Zahn and Aniston play their roles with complete conviction and
credibility, and this film has so many positive elements that I wanted to
like it wholeheartedly. And I did for a while, and was completely
engrossed in the characters and situations through all the developments
described above. Unfortunately, the script ran into some real problems in
the middle act. Aniston ended up moving to Washington state and getting
married to her ex-boyfriend, a former punk rocker turned corporate
magnate, as played by Woody Harrelson. Harrelson's character has no place
at all in the movie. The elements that made the first act work so well
were simplicity and credibility. Zahn's and Aniston's characters were
complicated and genuine, and their actions were consistently believable.
Harrelson, on the other hand, turned in a bizarre, creepy and over-the-top
turn which seemed to be from another movie, presumably the wacky surreal
comedy he probably expected to be in when he signed up for a film starring
Steve Zahn.
The script also gave Zahn a bromance sub-plot with a character much
like himself in Washington state, a guy too smart to be working and living
in his parent's mom-'n'-pop restaurant. The friend was a good character, a
funny and likeable stoner, and he played an important role in the film's
exposition because Zahn needed to look into a mirror. Unfortunately, the
script completely abandons the friend when his expository role has been
fulfilled and Zahn has moved back to Arizona. This is frustrating because
it happens just as we are beginning to like the friend and the comic
relief he provides, and to feel that the bromance is one of the best
things in the film. The shift of locales occurs without explanation. Zahn
simply finds himself back in Arizona, busying himself at his parents'
motel. That development makes sense for Zahn's character, who finally
decides to move on from the hopeless task of stalking a woman married to a
billionaire, but the abrupt transition destroys the friendship sub-plot.

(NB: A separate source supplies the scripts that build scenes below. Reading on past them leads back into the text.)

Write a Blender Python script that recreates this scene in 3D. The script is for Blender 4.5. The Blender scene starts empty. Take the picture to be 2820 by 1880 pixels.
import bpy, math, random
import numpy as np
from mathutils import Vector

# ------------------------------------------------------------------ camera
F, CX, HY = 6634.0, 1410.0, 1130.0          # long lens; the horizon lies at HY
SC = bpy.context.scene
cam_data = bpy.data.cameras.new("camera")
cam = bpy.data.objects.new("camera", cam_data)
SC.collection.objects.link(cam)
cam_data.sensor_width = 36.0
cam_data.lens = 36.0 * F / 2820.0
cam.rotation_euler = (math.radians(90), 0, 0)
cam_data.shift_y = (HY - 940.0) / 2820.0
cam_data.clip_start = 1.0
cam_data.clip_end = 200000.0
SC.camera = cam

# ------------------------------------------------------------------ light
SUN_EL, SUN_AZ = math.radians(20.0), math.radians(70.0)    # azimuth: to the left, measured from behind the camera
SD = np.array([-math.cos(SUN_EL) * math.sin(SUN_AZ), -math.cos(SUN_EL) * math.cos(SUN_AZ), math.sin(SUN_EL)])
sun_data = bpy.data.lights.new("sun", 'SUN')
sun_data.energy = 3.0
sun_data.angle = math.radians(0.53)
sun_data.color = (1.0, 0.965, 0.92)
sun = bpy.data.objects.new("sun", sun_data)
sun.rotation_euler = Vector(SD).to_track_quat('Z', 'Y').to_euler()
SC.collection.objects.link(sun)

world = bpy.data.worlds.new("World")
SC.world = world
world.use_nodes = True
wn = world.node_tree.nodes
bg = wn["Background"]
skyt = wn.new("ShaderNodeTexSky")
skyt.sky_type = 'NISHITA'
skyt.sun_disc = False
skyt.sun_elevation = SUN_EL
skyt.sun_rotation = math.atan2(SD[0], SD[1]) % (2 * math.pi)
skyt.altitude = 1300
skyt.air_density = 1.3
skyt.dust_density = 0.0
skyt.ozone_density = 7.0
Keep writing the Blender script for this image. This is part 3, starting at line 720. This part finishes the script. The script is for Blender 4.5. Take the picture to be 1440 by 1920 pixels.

We see no farewell between the two friends, and there is no further
communication between them. The friend is simply dropped from the plot,
with no explanation. The author owed us some kind of closure, however
brief, on that relationship.
So it's not a perfect film, or a very commercial one, or even one that
lives up to its promising first act, but it is an honest and mostly
genuine film. As I see it, that counts for a lot in a phony world.